Salgo a que me de el aire, me mezclo entre el gentío y diferencio quien está de paso, quien está en su barrio y quien está de caza, y vuelven mis viejas calles a darme otra lección. Quién sería yo de no haber corrido por aquellas aceras, que clase de visión tendría, quizá sería otro ciego más de estos elitistas lares donde casi nunca saben nada porque viven al margen de todo. Siento náuseas, porque comprendo una verdad absoluta, puedes escapar de un lugar como aquel, pero el lugar nunca escapa de ti.
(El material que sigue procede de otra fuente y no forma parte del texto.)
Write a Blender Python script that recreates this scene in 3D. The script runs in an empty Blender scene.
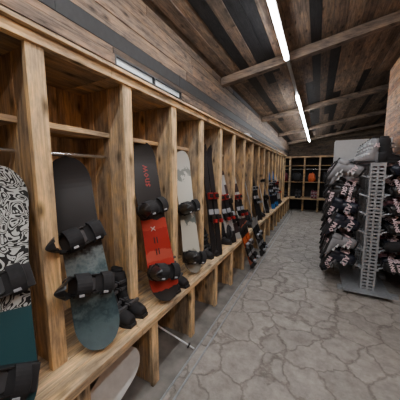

La confusión vuelve hacer que me cuestione que clase de educación estoy dando a mis niñas, no son como yo, no saben lo que yo, qué van a saber cuando sean grandes, verán tras el velo o estarán tan apartadas que no tendrán necesidad de ver más allá de estos estupendos edificios que parecen ser un muro de Berlín invisible. No lo sé. Sabrán reconocer el peligro, ahora que se esconde y cuela por cualquier parte…
Sólo sé que todo lo que aprendí lo descubrí lejos de este muro, donde estoy segura mis amigos siguen en los mismos parques.
Vuelvo a casa, y el tintineo infantil de sus voces hacen que me sienta de nuevo a salvo, como cuando era niña, y sabía que todo iría bien si evitaba ciertas callejuelas, a ciertas horas, con diversas gentes. Vuelve la duda a mi cabeza, cómo voy a enseñarles que caminos no tomar, si no caminan fuera de estos adoquines, si no conocen a los amigos de la calle, si nadie les muestra las máscaras y las muchas caras de las ciudades. Pienso, intento trazar un osado plan de aprendizaje para ellas. Lo decido. Iremos de paseo por mi viejo barrio, a ver a mi vieja gente, pues a fin de cuentas la estampa de mi sombra fue forjándose entre las viejas calles de las que vine, y que hoy en la lejanía me muestran de nuevo que camino debo evitar. Voy a enseñarles desde la seguridad de mi mano, a que sabe la libertad. Voy a enseñarles lo que se esconde ahí fuera, a fin de que entiendan por donde sí, por donde no y por donde nunca. Pues yo vine de allí y sé jugar a ser de aquí, mi herencia de saber no puede quedarse tras los ventanales de casa, o nunca serán del todo libres.